» Exercise details
Print the whole listing exactly.

» Given entries
────────────────────────────────────────
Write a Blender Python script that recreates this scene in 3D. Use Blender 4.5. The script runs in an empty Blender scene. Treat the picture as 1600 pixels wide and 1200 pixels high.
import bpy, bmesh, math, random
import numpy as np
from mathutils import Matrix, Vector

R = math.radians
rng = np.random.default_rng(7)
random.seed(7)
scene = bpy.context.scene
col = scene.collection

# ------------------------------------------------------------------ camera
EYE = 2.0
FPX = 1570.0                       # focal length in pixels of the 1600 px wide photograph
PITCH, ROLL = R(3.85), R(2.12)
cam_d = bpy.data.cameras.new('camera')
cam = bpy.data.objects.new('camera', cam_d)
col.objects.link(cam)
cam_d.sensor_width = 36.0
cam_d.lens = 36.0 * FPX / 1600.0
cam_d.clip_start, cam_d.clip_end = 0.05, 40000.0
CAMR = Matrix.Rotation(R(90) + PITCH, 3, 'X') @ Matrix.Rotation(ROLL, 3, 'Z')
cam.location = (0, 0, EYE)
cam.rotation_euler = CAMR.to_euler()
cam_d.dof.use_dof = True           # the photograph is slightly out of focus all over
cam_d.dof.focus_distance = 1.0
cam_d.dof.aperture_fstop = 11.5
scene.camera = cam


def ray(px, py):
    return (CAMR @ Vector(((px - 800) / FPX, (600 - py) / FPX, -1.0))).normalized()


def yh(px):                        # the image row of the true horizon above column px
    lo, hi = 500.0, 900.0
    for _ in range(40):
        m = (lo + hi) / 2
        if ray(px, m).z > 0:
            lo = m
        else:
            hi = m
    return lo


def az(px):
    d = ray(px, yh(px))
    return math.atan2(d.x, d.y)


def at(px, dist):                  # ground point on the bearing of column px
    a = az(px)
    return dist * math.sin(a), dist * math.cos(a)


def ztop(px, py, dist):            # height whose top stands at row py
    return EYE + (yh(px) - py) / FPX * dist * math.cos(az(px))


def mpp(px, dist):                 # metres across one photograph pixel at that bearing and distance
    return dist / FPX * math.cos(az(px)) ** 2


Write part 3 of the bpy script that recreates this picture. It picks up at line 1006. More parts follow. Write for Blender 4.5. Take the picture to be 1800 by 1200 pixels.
────────────────────────────────────────
» Result of this exercise
Write a Blender Python script that recreates this scene in 3D. Use Blender 4.5. The script runs in an empty Blender scene. Treat the picture as 1600 pixels wide and 1200 pixels high.
import bpy, bmesh, math, random
import numpy as np
from mathutils import Matrix, Vector

R = math.radians
rng = np.random.default_rng(7)
random.seed(7)
scene = bpy.context.scene
col = scene.collection

# ------------------------------------------------------------------ camera
EYE = 2.0
FPX = 1570.0                       # focal length in pixels of the 1600 px wide photograph
PITCH, ROLL = R(3.85), R(2.12)
cam_d = bpy.data.cameras.new('camera')
cam = bpy.data.objects.new('camera', cam_d)
col.objects.link(cam)
cam_d.sensor_width = 36.0
cam_d.lens = 36.0 * FPX / 1600.0
cam_d.clip_start, cam_d.clip_end = 0.05, 40000.0
CAMR = Matrix.Rotation(R(90) + PITCH, 3, 'X') @ Matrix.Rotation(ROLL, 3, 'Z')
cam.location = (0, 0, EYE)
cam.rotation_euler = CAMR.to_euler()
cam_d.dof.use_dof = True           # the photograph is slightly out of focus all over
cam_d.dof.focus_distance = 1.0
cam_d.dof.aperture_fstop = 11.5
scene.camera = cam


def ray(px, py):
    return (CAMR @ Vector(((px - 800) / FPX, (600 - py) / FPX, -1.0))).normalized()


def yh(px):                        # the image row of the true horizon above column px
    lo, hi = 500.0, 900.0
    for _ in range(40):
        m = (lo + hi) / 2
        if ray(px, m).z > 0:
            lo = m
        else:
            hi = m
    return lo


def az(px):
    d = ray(px, yh(px))
    return math.atan2(d.x, d.y)


def at(px, dist):                  # ground point on the bearing of column px
    a = az(px)
    return dist * math.sin(a), dist * math.cos(a)


def ztop(px, py, dist):            # height whose top stands at row py
    return EYE + (yh(px) - py) / FPX * dist * math.cos(az(px))


def mpp(px, dist):                 # metres across one photograph pixel at that bearing and distance
    return dist / FPX * math.cos(az(px)) ** 2


Write part 3 of the bpy script that recreates this picture. It picks up at line 1006. More parts follow. Write for Blender 4.5. Take the picture to be 1800 by 1200 pixels.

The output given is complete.